Killed: Abdelhamid Abaaoud
Killed: Abdelhamid Abaaoud

The suspected mastermind of the Paris attacks, Abdelhamid Abaaoud, was killed in a police raid, the Paris prosecutor said.

In a statement, the prosecutor's office said that Abaaoud's body was found in an apartment building targeted in the raid in Saint-Denis, north of Paris, on Wednesday.

It said he was identified based on skin samples.

The raid was launched after information from tapped telephone conversations, surveillance and witness accounts indicated that Abaaoud might be in a safe house in the north Paris suburb of Saint-Denis.
Mr Molins said heavily armed police squads initially were thwarted by a reinforced door to the apartment in the Saint-Denis neighbourhood north of Paris and faced nearly incessant fire as they worked to enter.
Heavily armed French SWAT teams swooped and neutralised a cell that was planning to launch new terror attacks, firing 5,000 rounds during an hours-long battle.

Abaaoud came on to the international radar as a radical Muslim combatant for the first time in February 2014, said Jasmine Opperman, a senior director with the independent Terrorism Research & Analysis Consortium (TRAC).

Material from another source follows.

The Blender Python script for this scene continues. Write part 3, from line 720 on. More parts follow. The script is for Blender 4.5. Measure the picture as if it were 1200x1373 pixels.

Western recruits had flocked to Syria from Europe and elsewhere to battle the forces of Syrian president Bashar Assad, and fighters from Belgium and other French-speaking countries were co-ordinating assaults north of Aleppo.

During the campaign, Abaaoud was filmed at the wheel of a pickup truck dragging a load of mutilated bodies following a mass execution committed by Islamic State at a place called Hraytan.

Abaaoud, by then using a nom de guerre, Abou Omar Soussi, wore the same kind of hat as many Afghan mujahedeen, and joked and appeared happy.

"His father was very much against him going there," the Belgian source told AP. But there was much worse news for the family.

Also in 2014, Abaaoud persuaded younger brother Younes, then 13, to join him in the territory under control of IS. Though Belgium has produced more radical Islamic fighters relative to its total population than any other European country, the departure of the boy - dubbed "Syria's youngest jihadi" - made national headlines. It also made Abaaoud a household name here.

In July, the Belgian courts found Abaaoud guilty in absentia of kidnapping Younes. Ms Gallant said the father believes his older son "wanted to pull him away from a bad education which he considered too Europeanised".

Ms Gallant, quoting the father, said he hopes that when current events are over "I will finally learn what became of Younes."